### DESCRIPTION OF THE TASK
Output the full material exactly as it appears here.

### MATERIAL PROVIDED
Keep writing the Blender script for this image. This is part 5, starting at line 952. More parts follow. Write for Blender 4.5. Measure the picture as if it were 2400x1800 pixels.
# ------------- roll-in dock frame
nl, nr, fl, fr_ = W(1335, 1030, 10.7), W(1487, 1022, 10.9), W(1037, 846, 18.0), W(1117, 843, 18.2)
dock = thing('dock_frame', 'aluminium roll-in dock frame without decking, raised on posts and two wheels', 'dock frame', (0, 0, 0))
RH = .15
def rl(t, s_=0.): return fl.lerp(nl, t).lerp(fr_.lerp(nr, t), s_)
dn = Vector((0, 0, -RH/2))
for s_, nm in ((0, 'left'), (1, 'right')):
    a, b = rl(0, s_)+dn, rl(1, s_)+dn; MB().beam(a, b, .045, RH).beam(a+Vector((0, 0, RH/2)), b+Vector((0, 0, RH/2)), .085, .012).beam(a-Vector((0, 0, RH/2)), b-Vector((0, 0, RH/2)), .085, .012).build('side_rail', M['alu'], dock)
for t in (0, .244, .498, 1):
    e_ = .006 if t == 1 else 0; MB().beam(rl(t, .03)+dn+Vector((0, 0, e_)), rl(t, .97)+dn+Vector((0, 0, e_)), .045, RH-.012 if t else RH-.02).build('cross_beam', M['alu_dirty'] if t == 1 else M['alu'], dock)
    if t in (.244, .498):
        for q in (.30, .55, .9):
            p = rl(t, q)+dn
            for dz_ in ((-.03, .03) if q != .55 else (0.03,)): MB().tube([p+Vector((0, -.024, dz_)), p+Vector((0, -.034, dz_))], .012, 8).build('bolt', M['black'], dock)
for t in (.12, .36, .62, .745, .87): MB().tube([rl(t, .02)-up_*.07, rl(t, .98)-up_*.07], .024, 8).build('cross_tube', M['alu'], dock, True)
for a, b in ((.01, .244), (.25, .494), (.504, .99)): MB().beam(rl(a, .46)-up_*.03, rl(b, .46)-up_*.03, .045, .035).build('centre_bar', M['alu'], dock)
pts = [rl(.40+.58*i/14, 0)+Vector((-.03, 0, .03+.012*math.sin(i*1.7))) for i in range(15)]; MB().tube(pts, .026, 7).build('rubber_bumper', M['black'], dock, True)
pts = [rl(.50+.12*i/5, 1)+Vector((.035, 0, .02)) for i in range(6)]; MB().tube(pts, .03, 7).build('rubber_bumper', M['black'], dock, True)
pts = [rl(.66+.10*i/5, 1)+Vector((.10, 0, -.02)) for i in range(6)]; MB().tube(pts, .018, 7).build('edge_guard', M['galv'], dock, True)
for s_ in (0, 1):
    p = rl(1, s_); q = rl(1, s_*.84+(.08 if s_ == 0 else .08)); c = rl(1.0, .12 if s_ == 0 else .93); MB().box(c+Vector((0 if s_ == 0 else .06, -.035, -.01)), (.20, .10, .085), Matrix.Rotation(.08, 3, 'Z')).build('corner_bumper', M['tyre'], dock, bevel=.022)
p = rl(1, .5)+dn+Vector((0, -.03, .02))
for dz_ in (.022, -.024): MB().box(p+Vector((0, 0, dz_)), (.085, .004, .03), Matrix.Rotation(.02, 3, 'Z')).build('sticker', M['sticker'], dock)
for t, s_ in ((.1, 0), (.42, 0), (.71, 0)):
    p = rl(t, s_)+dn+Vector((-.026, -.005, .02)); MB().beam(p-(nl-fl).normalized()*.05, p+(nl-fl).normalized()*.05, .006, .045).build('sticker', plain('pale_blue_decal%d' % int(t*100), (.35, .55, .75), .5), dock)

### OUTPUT
Keep writing the Blender script for this image. This is part 5, starting at line 952. More parts follow. Write for Blender 4.5. Measure the picture as if it were 2400x1800 pixels.
# ------------- roll-in dock frame
nl, nr, fl, fr_ = W(1335, 1030, 10.7), W(1487, 1022, 10.9), W(1037, 846, 18.0), W(1117, 843, 18.2)
dock = thing('dock_frame', 'aluminium roll-in dock frame without decking, raised on posts and two wheels', 'dock frame', (0, 0, 0))
RH = .15
def rl(t, s_=0.): return fl.lerp(nl, t).lerp(fr_.lerp(nr, t), s_)
dn = Vector((0, 0, -RH/2))
for s_, nm in ((0, 'left'), (1, 'right')):
    a, b = rl(0, s_)+dn, rl(1, s_)+dn; MB().beam(a, b, .045, RH).beam(a+Vector((0, 0, RH/2)), b+Vector((0, 0, RH/2)), .085, .012).beam(a-Vector((0, 0, RH/2)), b-Vector((0, 0, RH/2)), .085, .012).build('side_rail', M['alu'], dock)
for t in (0, .244, .498, 1):
    e_ = .006 if t == 1 else 0; MB().beam(rl(t, .03)+dn+Vector((0, 0, e_)), rl(t, .97)+dn+Vector((0, 0, e_)), .045, RH-.012 if t else RH-.02).build('cross_beam', M['alu_dirty'] if t == 1 else M['alu'], dock)
    if t in (.244, .498):
        for q in (.30, .55, .9):
            p = rl(t, q)+dn
            for dz_ in ((-.03, .03) if q != .55 else (0.03,)): MB().tube([p+Vector((0, -.024, dz_)), p+Vector((0, -.034, dz_))], .012, 8).build('bolt', M['black'], dock)
for t in (.12, .36, .62, .745, .87): MB().tube([rl(t, .02)-up_*.07, rl(t, .98)-up_*.07], .024, 8).build('cross_tube', M['alu'], dock, True)
for a, b in ((.01, .244), (.25, .494), (.504, .99)): MB().beam(rl(a, .46)-up_*.03, rl(b, .46)-up_*.03, .045, .035).build('centre_bar', M['alu'], dock)
pts = [rl(.40+.58*i/14, 0)+Vector((-.03, 0, .03+.012*math.sin(i*1.7))) for i in range(15)]; MB().tube(pts, .026, 7).build('rubber_bumper', M['black'], dock, True)
pts = [rl(.50+.12*i/5, 1)+Vector((.035, 0, .02)) for i in range(6)]; MB().tube(pts, .03, 7).build('rubber_bumper', M['black'], dock, True)
pts = [rl(.66+.10*i/5, 1)+Vector((.10, 0, -.02)) for i in range(6)]; MB().tube(pts, .018, 7).build('edge_guard', M['galv'], dock, True)
for s_ in (0, 1):
    p = rl(1, s_); q = rl(1, s_*.84+(.08 if s_ == 0 else .08)); c = rl(1.0, .12 if s_ == 0 else .93); MB().box(c+Vector((0 if s_ == 0 else .06, -.035, -.01)), (.20, .10, .085), Matrix.Rotation(.08, 3, 'Z')).build('corner_bumper', M['tyre'], dock, bevel=.022)
p = rl(1, .5)+dn+Vector((0, -.03, .02))
for dz_ in (.022, -.024): MB().box(p+Vector((0, 0, dz_)), (.085, .004, .03), Matrix.Rotation(.02, 3, 'Z')).build('sticker', M['sticker'], dock)
for t, s_ in ((.1, 0), (.42, 0), (.71, 0)):
    p = rl(t, s_)+dn+Vector((-.026, -.005, .02)); MB().beam(p-(nl-fl).normalized()*.05, p+(nl-fl).normalized()*.05, .006, .045).build('sticker', plain('pale_blue_decal%d' % int(t*100), (.35, .55, .75), .5), dock)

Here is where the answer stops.